The great unspoken in this story is history. The students live in a Europe of a perpetual "now", neither coming from anywhere nor going anywhere. The future is terrifying to the students because it symbolizes lives of labor and finance and pension-planning and meaningless toil for a corporation. Such a malaise is not remarkable in itself. It's been seen in Europe for over a century, occasionally splashing over to the New World (for example, in the punk rock invasion of the seventies).

What is significant in L'Auberge Espagnole is not the absence of a future, but the absence of a history. In a film about European integration, only one historical moment appears. A professor of economics refuses to lecture in Castillian Spanish, to the frustration of the pan-European students who don't care to learn the Catalan of Barcelona. This professor is thus reliving the Spanish dictatorship of Franco, who oppressed the Catalan tongue. An opportunity for cultural enrichment is thus squandered. The professor looks decidedly old-world, and the students look hypocritical.

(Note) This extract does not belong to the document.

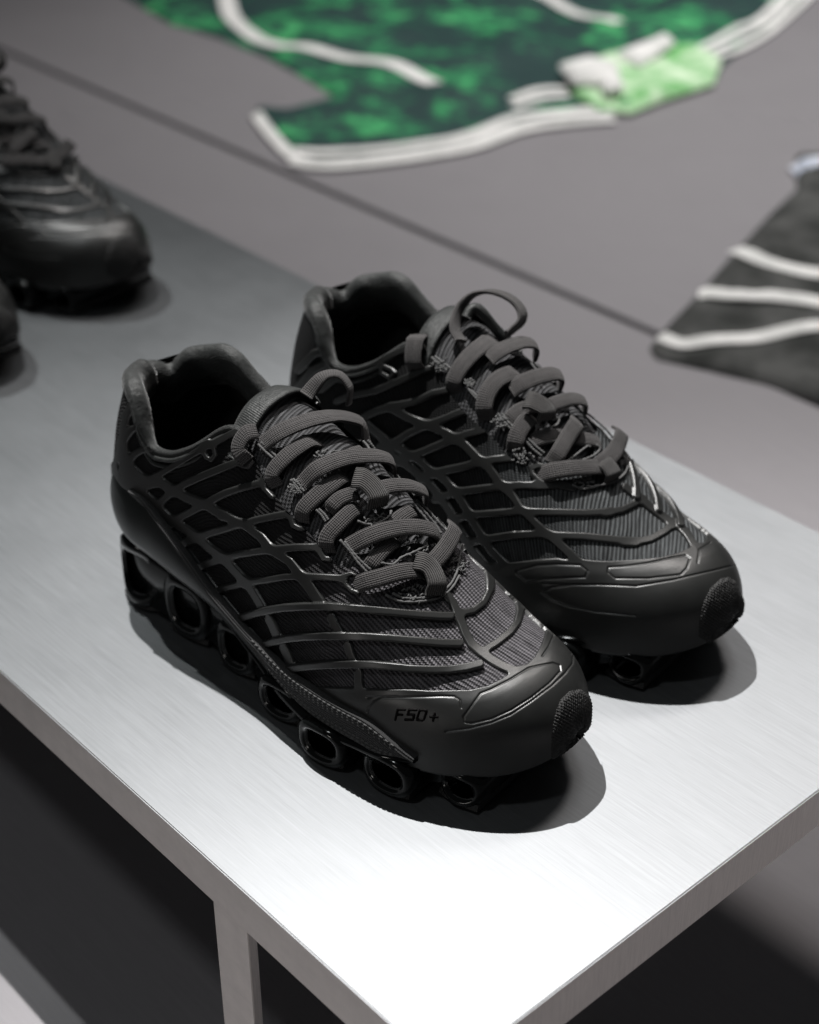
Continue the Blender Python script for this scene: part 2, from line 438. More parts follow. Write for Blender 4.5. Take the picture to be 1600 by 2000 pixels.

Furthermore, no discussion is made of WWII, or of the delicate process of European political integration culminating in the EU. The Cold War is absent, as is the outside world (excepting the American tourist and an African immigrant). The EU itself is only a shadow figure, there in the background but stuffy and inconsequential for real life.

The students in L'Auberge Espagnole are atoms floating through space. The message of the film is "We don't know what European integration is, or why it's happening, but it's happening nonetheless." This hopelessness may be more intellectually honest than other dominant myths of the day, such as American security or China rising. But it is hopelessness masked in negative nationalism.

Europe is a tremendous continent, filled with brilliant people, colorful culture and a great and honorable legacy of faith. May we pray for Christ to redeem the future and the memory of this place. With the expansion of the Union to 25 nations, it may well be morning in Europe.